Write the lines out again, from the top of the material to the line containing "M['facets'] = facetmat()", pictures excluded.
start Available data
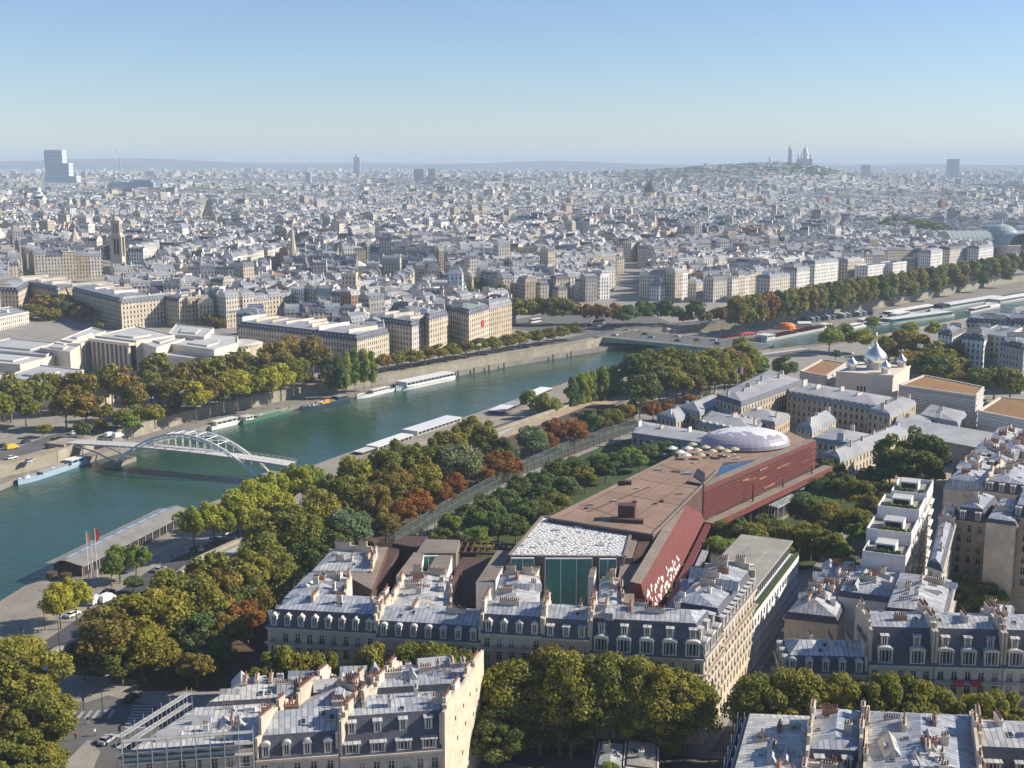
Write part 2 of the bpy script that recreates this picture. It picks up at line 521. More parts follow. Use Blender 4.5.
def facetmat():
    """oval dome of triangular mirror panes: white sky and lavender shade reflections painted in, ragged edge"""
    m, t, b = newmat('mirror_dome_panes')
    tc = node(t, 'ShaderNodeTexCoord')
    sp = node(t, 'ShaderNodeSeparateXYZ'); t.links.new(tc.outputs['Object'], sp.inputs[0])
    vo = node(t, 'ShaderNodeTexVoronoi', feature='F1'); vo.inputs['Scale'].default_value = 0.42
    t.links.new(tc.outputs['Object'], vo.inputs['Vector'])
    a = mth(t, 'ADD', mth(t, 'MULTIPLY', sp.outputs[2], 0.10), mth(t, 'MULTIPLY', vo.outputs['Distance'], 0.20))
    a = mth(t, 'ADD', a, mth(t, 'ADD', mth(t, 'MULTIPLY', sp.outputs[0], 0.012), mth(t, 'MULTIPLY', sp.outputs[1], 0.022)))
    a = mth(t, 'ADD', a, mth(t, 'MULTIPLY', noise(t, tc.outputs['Object'], 0.22, 3), 0.85))
    c = ramp(t, a, [(0.86, (0.31, 0.29, 0.34)), (0.89, (0.66, 0.66, 0.65))])  # painted reflection: lavender shade low and to the front, sky white above
    t.links.new(c, b.inputs['Base Color'])
    b.inputs['Roughness'].default_value = 0.45
    return m
M['facets'] = facetmat()

def louvermat(name, c1, c2, pitch):
    m, t, b = newmat(name)
    uv = node(t, 'ShaderNodeUVMap', uv_map='UVMap')
    sp = node(t, 'ShaderNodeSeparateXYZ'); t.links.new(uv.outputs[0], sp.inputs[0])
    fv = mth(t, 'FRACT', mth(t, 'DIVIDE', sp.outputs[1], pitch))
    c = mixc(t, mth(t, 'LESS_THAN', fv, 0.4), c1, c2)
    tc = node(t, 'ShaderNodeTexCoord')
    c = mixc(t, 0.6, c, ramp(t, noise(t, tc.outputs['Object'], 0.2, 3), [(0.3, (0.7, 0.7, 0.7)), (0.7, (1.1, 1.1, 1.1))]), 'MULTIPLY')
    t.links.new(c, b.inputs['Base Color'])
    b.inputs['Roughness'].default_value = 0.6
    return m
M['strata'] = louvermat('white_strata_cladding', (0.62, 0.60, 0.56), (0.24, 0.26, 0.28), 0.9)

def greenhouse():
    m, t, b = newmat('glazed_vault')
    uv = node(t, 'ShaderNodeUVMap', uv_map='UVMap')
    sp = node(t, 'ShaderNodeSeparateXYZ'); t.links.new(uv.outputs[0], sp.inputs[0])
    fu = mth(t, 'FRACT', mth(t, 'DIVIDE', sp.outputs[0], 9.0))
    c = mixc(t, mth(t, 'LESS_THAN', fu, 0.2), (0.30, 0.35, 0.33), (0.46, 0.48, 0.44))
    t.links.new(c, b.inputs['Base Color'])
    b.inputs['Roughness'].default_value = 0.25
    return m
M['vault'] = greenhouse()
# ------------------------------------------------------------------ river, ground, quays
WZ, LQ = -6.5, -4.3
FE = [(-345, 232), (-260, 355), (-221, 417), (-196, 459), (-194, 469), (-178, 502), (-172, 516), (-144, 567), (-129, 589), (-111, 617), (-89, 646.5), (-65, 676), (-35, 715), (0, 755), (51.5, 808), (96, 848), (175, 864), (242, 934), (322, 1023), (502, 1210), (910, 1630), (2620, 3380)]
FW = [(-380, 225), (-290, 345), (-236, 412), (-202, 469), (-187, 494), (-181, 520), (-156, 575), (-142, 598), (-122, 628), (-97, 658), (-70, 683), (-37.5, 720), (-3, 760), (48.5, 812), (88, 872), (186, 926), (255, 985), (338, 1078), (480, 1240), (890, 1650), (2600, 3400)]
NE_ = [(-190, 150), (-160, 270), (-144, 332), (-142, 345), (-136, 354), (-117, 420), (-69, 515), (-34, 569), (4, 638), (33, 689), (75, 745), (125, 780), (178, 792), (215, 815), (250, 848), (325, 934), (392, 1009), (434, 1044), (520, 1125), (950, 1540), (2700, 3290)]
NW = [(-140, 150), (-122, 240), (-112, 280), (-104, 298), (-93, 356), (-62, 425), (-30, 495), (0, 548), (40, 612), (82, 685), (122, 745), (150, 762), (186, 788), (222, 808), (262, 850), (342, 930), (450, 1045), (960, 1535), (2710, 3285)]

def sheet(name, poly, z, m, parent=None, kind='structure'):
    mb = MB()
    mb.add([(p[0], p[1], z) for p in poly], [tuple(range(len(poly)))])
    o = mb.build(name, m, parent)
    if parent is None: o['kind'] = kind
    return o

def pxpoly(l, z=0.0):
    return [G(a, b, z) for a, b in l]

def strip(a, b, z, m, name, kind='structure'):
    """sheet between two lines with the same number of points"""
    mb = MB()
    for i in range(len(a) - 1):
        mb.quad((*a[i], z), (*b[i], z), (*b[i + 1], z), (*a[i + 1], z))
    o = mb.build(name, m); o['kind'] = kind
    return o

def off(line, d):
    """line shifted d to the right of its direction"""
    out = []
    for i, p in enumerate(line):
        a = line[max(0, i - 1)]; b = line[min(len(line) - 1, i + 1)]
        ux, uy, _ = unit(a, b)
        out.append((p[0] + uy * d, p[1] - ux * d))
    return out

mb = MB()
n = min(len(FE), len(NE_))
fe = FE[-n:]
wpoly = [(-2500, 400)] + [(-420, 150)] + [(-500, -200)] + [(300, -200)] + [(3300, 2700)] + [(3300, 4200)] + [(1500, 2600)] + [(-300, 900)]
mb.add([(p[0], p[1], WZ) for p in wpoly], [tuple(range(len(wpoly)))])
o = mb.build('water', M['water']); o['kind'] = 'structure'

# north bank: one sheet from the embankment to the horizon, rising gently, with the far butte
def resample(line, step):
    out = []
    for i in range(len(line) - 1):
        ux, uy, l = unit(line[i], line[i + 1])
        k = max(1, int(l / step))
        out += [lerp(line[i], line[i + 1], j / k) for j in range(k)]
    return out + [line[-1]]
fwr = resample(FW, 40)
# past the bend the sheet is fanned out so that columns never cross
N = len(fwr)
rows = [0, 40, 80, 130, 180, 240, 320, 420, 540, 680, 840, 1000] + [1000 + 180 * k for k in range(1, 30)] + [6600, 7500, 9000, 12000, 17000, 26000]
mb = MB()
vs = []
for i, p in enumerate(fwr):
    k = i / (N - 1)
    ang = R(-62 + 100 * smooth(0, 1, k))
    dx, dy = math.sin(ang), math.cos(ang)
    for d in rows:
        x, y = p[0] + dx * d, p[1] + dy * d
        vs.append((x, y, elev(x, y) if d > 130 else 0.0))
nr = len(rows)
fs = [(i * nr + j, (i + 1) * nr + j, (i + 1) * nr + j + 1, i * nr + j + 1) for i in range(N - 1) for j in range(nr - 1)]
mb.add(vs, fs)
# south bank of the same ground
sp_ = NW + [(3800, 2600), (1800, -500), (-600, -500)]
mb.add([(p[0], p[1], 0.0) for p in sp_], [tuple(range(len(sp_)))])
o = mb.build('ground', M['pave']); o['kind'] = 'structure'

def quay(edge, wall, name):
    e = resample(edge, 60); k = len(e)
    # match the wall line by nearest parameter
    mb = MB()
    poly = edge + list(reversed(wall))
    mb.prism(poly, WZ - 1, LQ)
    o = mb.build(name, M['quay']); o['kind'] = 'structure'
quay(list(reversed(FE)), list(reversed(FW)), 'far_quay')
quay(NE_, NW, 'near_quay')

def embank(line, name, label, side):
    mb = MB()
    for i in range(len(line) - 1):
        mb.slab(line[i], line[i + 1], 1.0, WZ - .5, 0.9, 0, 0, off=.5 * side)
    # coping and buttress strips
    for i in range(len(line) - 1):
        mb.slab(line[i], line[i + 1], 1.3, 0.9, 1.12, 0, 0, off=.5 * side)
    o = mb.build(name, M['wallstone'])
    tag(o, label, 'embankment wall')
embank(FW, 'embankment_wall', 'long buff stone embankment wall along the far side of the river', 1)
embank(NW, 'embankment_wall', 'stone retaining wall above the lower quay road beside the restaurant barge', -1)
for k, px in enumerate((458, 474, 489, 504, 553, 571)):
    t_ = (px - 452) / (590 - 452)
    x, y = G(px, 377 - 24 * t_ + 0.5, WZ)
    mb = MB(); mb.tube((x, y, WZ - 1), (x, y, -3.2), .4, .4, 8); mb.tube((x, y, -3.2), (x, y, -2.7), .45, .1, 8)
    o = mb.build('mooring_post', M['iron'])
    tag(o, 'dark mooring post standing in the river below the far embankment wall', 'mooring post', 'mooring posts along the far embankment')

# road surfaces
road_f = off(resample(FW, 60), -9); road_f2 = off(resample(FW, 60), -22)
strip(road_f, road_f2, 0.02, M['asphalt'], 'far_quay_road')
strip(off(resample(FW, 60), -2.5), off(resample(FW, 60), -7.5), 0.03, M['sand'], 'far_quay_footpath')
nwr = resample(NW[:13], 30)
strip(off(nwr, 2), off(nwr, 6), 0.03, M['roofgrey'], 'quay_footpath')
strip(off(nwr, 6.5), off(nwr, 17), 0.02, M['asphalt'], 'quay_road')
strip(off(nwr, -7), off(nwr, -17), LQ + .02, M['darkasphalt'], 'lower_quay_road')
strip(off(nwr, -24), off(nwr, -28), LQ + .02, M['sand'], 'promenade')
strip(off(nwr, -2), off(nwr, -6), LQ + .03, M['sand'], 'lower_quay_footpath')
sheet('sand_path', pxpoly([(470, 452), (520, 424), (575, 404), (640, 385), (645, 392), (585, 414), (540, 434), (490, 462)]), 0.05, M['sand'])
# avenue junction at the bottom left corner and the avenues between the blocks
avenue = [(-150, 262), (-95, 262), (-60, 246), (-50, 243.5), (40, 230), (130, 226), (130, 206), (36, 210), (-5, 230.5), (-52, 226), (-66, 197), (-66, 150), (-112, 150), (-112, 262 - 20), (-150, 246)]
sheet('avenue', avenue, 0.025, M['asphalt'])
street = [(40, 233), (53, 231.5), (150, 440), (137, 446)]
sheet('street', street, 0.03, M['asphalt'])
mb = MB()
for k in range(8):
    a = (-98 + k * 1.6 * 1.0, 247 + k * .2)
    mb.box(a[0], a[0] + .7, a[1], a[1] + 4.2, .045, .05)
for k in range(8):
    a = (-83 + k * .2, 254 - k * 1.5)
    mb.box(a[0], a[0] + 4.5, a[1], a[1] + .7, .046, .051)
for k in range(10):
    mb.box(-92 + k * .6, -91.8 + k * .6, 190 + k * 5, 193 + k * 5, .045, .05)
o = mb.build('zebra_crossing', M['paintw']); o['kind'] = 'structure'
# pavements with kerbs
def pavement(poly, m='pave', h=.14):
    mb = MB(); mb.prism(poly, 0, h); o = mb.build('pavement', M[m]); o['kind'] = 'structure'
pavement([(-66, 228), (-64, 196), (-13, 204), (-8, 231), (-52, 226.5)][1:] )
pavement(pxpoly([(60, 768), (88, 740), (100, 752), (84, 790), (60, 800)]), 'pave')
pavement([(-110, 256), (-94, 256), (-88, 262), (-86, 268), (-108, 272)], 'pave')
# gardens and litter under the trees
sheet('leaf_litter_ground', [(-98, 300), (-86, 356), (-52, 430), (-18, 496), (10, 545), (40, 600), (58, 590), (56, 540), (3, 458), (-24, 398), (-35, 370), (-48, 300), (-56, 262), (-84, 262)], 0.06, M['soil'])
sheet('lawn', [(-104, 268), (-90, 262), (-82, 276), (-94, 296)], 0.1, M['grass'])
sheet('garden', [(-33, 366), (-24, 392), (3, 450), (37, 505), (58, 530), (150, 470), (88, 348), (64, 332), (40, 318), (4, 324), (-15, 332)], 0.07, M['grass'])
sheet('garden_path', pxpoly([(688, 560), (720, 545), (760, 520), (790, 505), (830, 520), (826, 528), (790, 516), (720, 556), (694, 572)]), 0.1, M['sand'])
sheet('forecourt', pxpoly([(740, 430), (900, 470), (960, 440), (900, 400), (780, 395)]), 0.04, M['pave'])
sheet('courtyard', pxpoly([(840, 480), (950, 486), (960, 470), (860, 455)]), 0.06, M['sand'])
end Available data
Response —
Write part 2 of the bpy script that recreates this picture. It picks up at line 521. More parts follow. Use Blender 4.5.
def facetmat():
    """oval dome of triangular mirror panes: white sky and lavender shade reflections painted in, ragged edge"""
    m, t, b = newmat('mirror_dome_panes')
    tc = node(t, 'ShaderNodeTexCoord')
    sp = node(t, 'ShaderNodeSeparateXYZ'); t.links.new(tc.outputs['Object'], sp.inputs[0])
    vo = node(t, 'ShaderNodeTexVoronoi', feature='F1'); vo.inputs['Scale'].default_value = 0.42
    t.links.new(tc.outputs['Object'], vo.inputs['Vector'])
    a = mth(t, 'ADD', mth(t, 'MULTIPLY', sp.outputs[2], 0.10), mth(t, 'MULTIPLY', vo.outputs['Distance'], 0.20))
    a = mth(t, 'ADD', a, mth(t, 'ADD', mth(t, 'MULTIPLY', sp.outputs[0], 0.012), mth(t, 'MULTIPLY', sp.outputs[1], 0.022)))
    a = mth(t, 'ADD', a, mth(t, 'MULTIPLY', noise(t, tc.outputs['Object'], 0.22, 3), 0.85))
    c = ramp(t, a, [(0.86, (0.31, 0.29, 0.34)), (0.89, (0.66, 0.66, 0.65))])  # painted reflection: lavender shade low and to the front, sky white above
    t.links.new(c, b.inputs['Base Color'])
    b.inputs['Roughness'].default_value = 0.45
    return m
M['facets'] = facetmat()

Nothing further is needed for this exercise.